Are Bernardo Silva or Justin Trudeau racist?

You wait for a racism bus and then two come along at once. Actually, I’d like to distance myself from the term “racism bus” in case Trump uses it as part of his next campaign slogan.

Only days after Canadian Prime Minister, Justin Trudeau was found to have “blacked up” in a function at his school, Manchester City footballer Bernardo Silva decided to post some extremely questionable material to his fellow City player and friend Bernard Mendy.

The material in question was a cartoon character from a sweet packet from his homeland, a confectionary called Conguitos. The character is considered anti-black imagery given the unflattering disproportionate facial features.  Along with it came the suggestion that Mendy looked like this character.


Trudeau apologised straight away for his blunder when it was brought to light and then divulged another transgression where he had once again blacked up to sing Harry Belafonte.

While he explained that at the time he was trying to be as true to the character as he could, he acknowledged fully that what he had done was racially insensitive and wrong and he apologised profusely.

If you think Justin Trudeau is a racist, then you’ve not been paying attention. There are few people alive today in positions of power that have done more for race relations and LGBT+ rights (while we are at it) than Justin Trudeau. If you don’t believe me, feel free to check out his voting record.

Our Portuguese friend took another tact. Having caused such outrage, he instead decided to then argue that it was down to how people had interpreted what was posted. Bold strategy – and one that of course will now make the eventual apologise that Abu Dhabi PR will force him to give – ring hollow.

Are either racist? I doubt it. In Silva’s case, I believe it was – in Silva’s mind at least –  intended to be a harmless joke between two friends. Whether people admit it or not, there are things we say to people we trust behind closed doors we simply would never say to others. Context is everything.

The issue is, this was not two friends having a laugh, it was Bernardo Silva sharing racist imagery with millions of people on social media.
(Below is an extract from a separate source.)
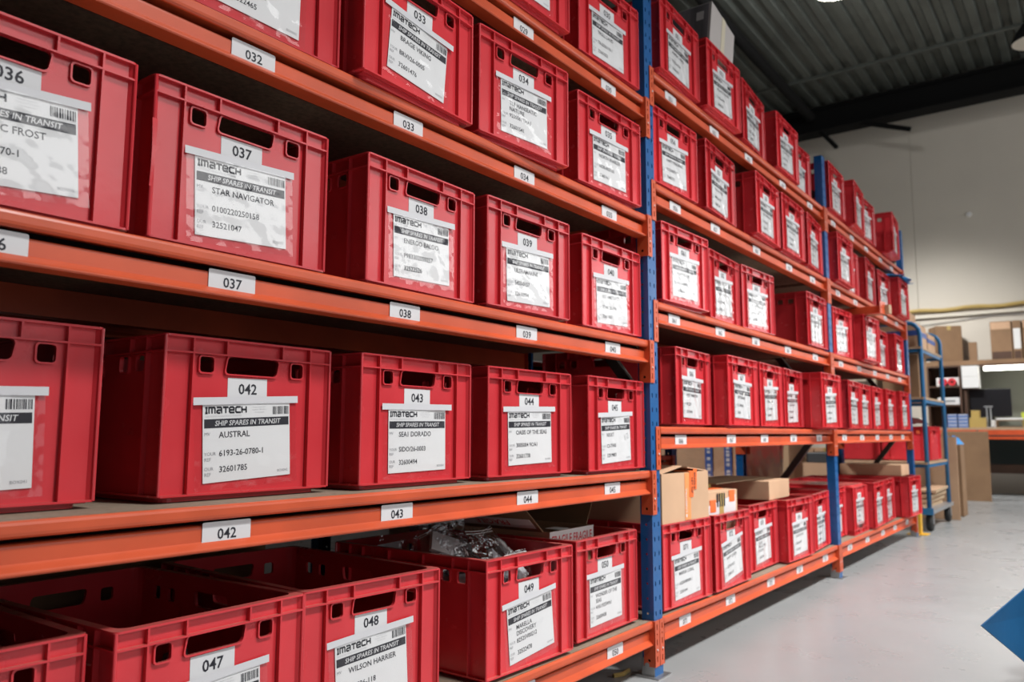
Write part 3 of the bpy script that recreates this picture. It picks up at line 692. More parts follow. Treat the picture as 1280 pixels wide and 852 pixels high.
# open carton in crate 050
def open_carton(num):
    root = empty('cardboard_box', incrate(num, -.03, .02, .013), CRATES[num].rotation_euler.z, 'open carton with raised flaps and fragile tape standing inside crate 050', 'box')
    w, d, h, t = .27, .40, .312, .004
    mb = MB(); mb.box(-w/2, w/2, -d/2, d/2, 0, t, 'card')
    mb.box(-w/2, w/2, -d/2, -d/2+t, t, h, 'card'); mb.box(-w/2, w/2, d/2-t, d/2, t, h, 'card'); mb.box(-w/2, -w/2+t, -d/2+t, d/2-t, t, h, 'card'); mb.box(w/2-t, w/2, -d/2+t, d/2-t, t, h, 'card')
    mb.build('body', root)
    def flap(name, L, wd, T, mt='card2'):
        L -= .05 if L > .3 else 0; m_ = MB(); m_.box(-L/2, L/2, 0, wd, -t/2, t/2, mt); o = m_.build(name, root); o.matrix_local = T; return o
    f1 = flap('flap', d, .15, Matrix.Translation((-w/2, -.0, h)) @ Matrix.Rotation(PI/2, 4, 'Z') @ Matrix.Rotation(math.radians(38), 4, 'X'))
    flap('flap', d, .15, Matrix.Translation((w/2, -.0, h)) @ Matrix.Rotation(-PI/2, 4, 'Z') @ Matrix.Rotation(math.radians(62), 4, 'X'))
    flap('flap', w, .085, Matrix.Translation((0, d/2, h)) @ Matrix.Rotation(math.radians(70), 4, 'X'))
    m_ = MB(); T = TXZn(0, -d/2-.0008, h-.042)
    m_.box(-w/2-.001, w/2+.001, -d/2-.0012, -d/2-.0002, h-.052, h, 'wtape')
    text(m_, 'FRAGILE FRAGILE', 0, 0, .028, 'redink', .014, 'c', .0006, T=T, maxw=.25); m_.build('fragile_tape', root)
    m_ = MB(); m_.box(-.055, .005, -.001, .06, .0024, .003, 'wtape'); o = m_.build('fragile_tape', root); o.matrix_local = Matrix.Translation((-.02, -d/2, h)) 
    m_ = MB(); m_.box(-.16, .16, .02, .07, -.0032, -.0022, 'wtape'); text(m_, 'FRAGILE', 0, -.058, .026, 'redink', .014, 'c', .0034, T=Matrix.Rotation(PI, 4, 'X'))
    o = m_.build('fragile_tape', f1)
open_carton('050')
# tall carton on crate 071
c71 = CRATES['071']; z71 = c71.location.z+CH
def tall_carton():
    w, d, h, t = .385, .42, .18, .004
    root = empty('cardboard_box', (*incrate('071', 0, -.085, 0).xy, z71+.0005), c71.rotation_euler.z, 'tan carton with gaping flaps and orange tape standing on crate 071', 'box')
    mb = MB(); mb.box(-w/2, w/2, -d/2, d/2, 0, t, 'card')
    for a in ((-w/2, w/2, -d/2, -d/2+t), (-w/2, w/2, d/2-t, d/2), (-w/2, -w/2+t, -d/2+t, d/2-t), (w/2-t, w/2, -d/2+t, d/2-t)): mb.box(*a, t, h, 'card')
    mb.build('body', root)
    def flap(L, wd, T, mt='card'):
        m_ = MB(); m_.box(-L/2, L/2, 0, wd, -.002, .002, mt); m_.box(-L/2, L/2, wd-.002, wd, -.0025, .0025, 'edge'); o = m_.build('flap', root); o.matrix_local = T
    flap(w-.01, .2, Matrix.Translation((0, d/2, h)) @ Matrix.Rotation(PI, 4, 'Z') @ Matrix.Rotation(math.radians(5), 4, 'X'))
    flap(d-.01, .17, Matrix.Translation((-w/2, 0, h)) @ Matrix.Rotation(-PI/2, 4, 'Z') @ Matrix.Rotation(math.radians(8), 4, 'X'))
    flap(d-.01, .17, Matrix.Translation((w/2, 0, h)) @ Matrix.Rotation(PI/2, 4, 'Z') @ Matrix.Rotation(math.radians(6), 4, 'X'))
    fr = Matrix.Translation((.01, -d/2, 0))
    m_ = MB(); m_.box(-.022, .026, -.0012, -.0002, .002, h-.002, 'ltape', fr)
    text(m_, 'LAMESTRA', 0, 0, .013, 'paper', .008, 'l', .0018, T=fr @ Matrix(((0, -1, 0, -.006), (0, 0, -1, 0), (1, 0, 0, .03), (0, 0, 0, 1))))
    m_.lathe([(.0001, -.0018), (.006, -.0018), (.006, 0)], 'paper', 10, fr @ Matrix.Translation((-.012, 0, .018)) @ Matrix.Rotation(-PI/2, 4, 'X'))
    m_.build('tape', root)
    m_ = MB(); T2 = fr @ Matrix.Translation((.027, -.0016, .085)) @ Matrix.Rotation(.05, 4, 'Y')
    m_.box(-.014, .02, -.0008, 0, 0, h-.08, 'otape', T2); m_.box(.014, .046, -.0014, -.0006, .03, h-.072, 'otape', T2)
    m_.box(-.03, .04, -.001, .10, h-.0835, h-.081, 'otape', T2)
    for k, t_ in enumerate(('BREEKB', 'LET OP')): text(m_, t_, 0, 0, .013, 'ink', .008, 'l', .002, T=T2 @ Matrix(((0, 1, 0, .02-.02*k), (0, 0, -1, 0), (-1, 0, 0, .095-.02*k), (0, 0, 0, 1))), maxw=.07)
    m_.build('warning_tape', root)
tall_carton()
# small labelled carton in crate 072
root = empty('cardboard_box', incrate('072', -.01, -.1, .013), CRATES['072'].rotation_euler.z-.1, 'small carton with orange warning stickers and white label in crate 072', 'box')
mb = MB(); mb.box(-.15, .15, -.16, .16, 0, .385, 'card'); mb.build('body', root, bevel=.003)
m_ = MB()
m_.add([(-.13, -.162, .25), (.13, -.162, .25), (.13, -.162, .365), (-.13, -.162, .325)], [(0, 1, 2, 3)], 'paper'); m_.box(-.02, .02, -.1625, -.1612, .2, .375, 'ytape'); m_.build('address_label', root)
m_ = MB(); m_.box(-.10, -.05, -.163, -.1612, .30, .35, 'otape'); m_.box(.07, .12, -.163, -.1612, .335, .383, 'otape')
for k in range(4): m_.box(-.04+.02*k, -.03+.02*k, -.1636, -.1628, .32, .375, 'ink')
for y in (-.1, -.01, .08): m_.box(-.14, .14, y, y+.05, .385, .3862, 'otape')
m_.build('warning_sticker', root)
# flat cartons lying on the crate rims
zr = ZT[2][4]+CH+.002
carton('cardboard_box', 'low tan carton lying across the rims of crates 073 and 074', 4.10, .22, zr, .34, .30, .092, .03, 'card', None)
mb = MB(); mb.box(-.36, .36, -.1, .14, -.002, .002, 'cardin'); mb.box(-.36, .36, -.1005, -.0995, -.0022, .0022, 'edge'); o = mb.build('cardboard_sheet', None, (3.86, .26, zr+.098)); o.rotation_euler = (0, .0, .0)
tag(o, 'loose flat cardboard sheet lying on the low carton above crate 073', 'cardboard')
carton('cardboard_box', 'low brown carton lying on the rim of the last crate on the bottom shelf', 7.0, .25, zr, .30, .46, .085, 0, 'card', None)
carton('cardboard_box', 'long tan carton standing on the floor behind the bottom shelf of the middle bay', 5.6, .98, 0, .5, .6, .50, 0, 'card', 'ytape')
# board and clear bag in crate 066
mb = MB(); mb.box(-.17, .12, -.14, .1, -.012, .012, 'card'); o = mb.build('cardboard_sheet', None, incrate('066', -.02, .05, .318), rot=(0, .10, CRATES['066'].rotation_euler.z-.1), bevel=.002)
tag(o, 'thick tan cardboard piece sticking up from crate 066', 'cardboard')
crumple('plastic_film', 'clear plastic film poking out of crate 066', incrate('066', .06, -.14, .27), .2, .16, .12, .085, 'bag', 14, 9)
mb = MB(); mb.box(-.09, .09, -.15, .15, 0, .27, 'card'); o = mb.build('cardboard_box', None, incrate('066', .02, -.08, .013), bevel=.003, rot=(0, 0, .5)); tag(o, 'tan carton inside crate 066, seen through its hand hole', 'box')
# white printed box and film on the top shelf
root = empty('product_box', (3.136, .008, 2.283), 0, 'big white box with grey picture side standing tilted in crate 052 on the top shelf', 'box')
root.rotation_euler = (0, math.radians(12), 0)
mb = MB(); mb.box(0, .27, 0, .34, 0, .485, 'boxwhite'); mb.build('body', root, bevel=.002)
m_ = MB(); m_.box(-.0012, -.0001, .012, .33, .30, .478, 'print'); m_.box(-.0016, -.0006, .012, .33, .22, .30, 'printb'); m_.box(-.0016, -.0008, .035, .07, .40, .445, 'white'); m_.build('picture_side', root)
m_ = MB(); m_.box(.12, .16, -.0012, -.0001, 0, .485, 'cream'); m_.build('tape', root)
crumple('plastic_film', 'clear film sticking out of crate 051 on the top shelf', incrate('051', .06, .06, .26), .3, .2, .2, .14, 'bag', 16, 12)
# spare beam lying across the third shelf crates of the farthest bay
root = empty('spare_beam', (5.66, .05, ZT[3][2]+CH+.003), math.radians(-97), 'loose short orange beam lying on crates with its end sticking out over the aisle', 'beam')
mb = MB(); mb.box(-.30, .20, -.03, .03, 0, .05, 'orange'); mb.build('bar', root, bevel=.003)
mb = MB(); vs, fs = shape([rrect(-.055, .055, -.005, .075, .004, 1), disc(-.03, .035, .008, 8), disc(.03, .035, .008, 8), disc(0, .055, .006, 8)], .004); mb.add(vs, fs, 'orange', TYZ(.202, 0, 0)); mb.build('end_plate', root)
mb = MB(); mb.box(.03, .23, .035, .085, .0, .06, 'wood'); mb.build('wood_block', root, bevel=.002)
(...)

For him to state it was just a joke between two friends is naive at best and disingenuous at worst.

By posting this imagery – given his privileged position – he unconscionably gave others permission to do likewise, especially younger people who look up to him.

It does not however make him a racist.

“Racist” is a term that gets thrown around far too often these days. People can make mistakes and not be racist. Racism is the deliberate act to discriminate based on the misinformed idea that you are superior and someone else is inferior based on race.

This is not what happened in either of these cases. It is important to understand that what Silva posted and Trudeau depicted were racist imagery but that does not make them racists. All you serve to do by calling people racist who who are not racist, is to take away from the seriousness of actual racism.

A good example of this is that in England, where I live, the reaction to this has been extremely different to what I believe it would have been in America.

Why? As the kids say, there are levels.

Black people in this country have the luxury of not being executed in the street due to being “the wrong colour” by those we are supposed to trust to protect us. This is what actual racism looks like. 

I guess that’s why it is easy for some people to wrongly dismiss this as nothing. It isn’t nothing, it’s a licence for racism whether Bernardo accepts it or not.

How will the Football Association or Canadian voters react? Well that will be interesting to say the least.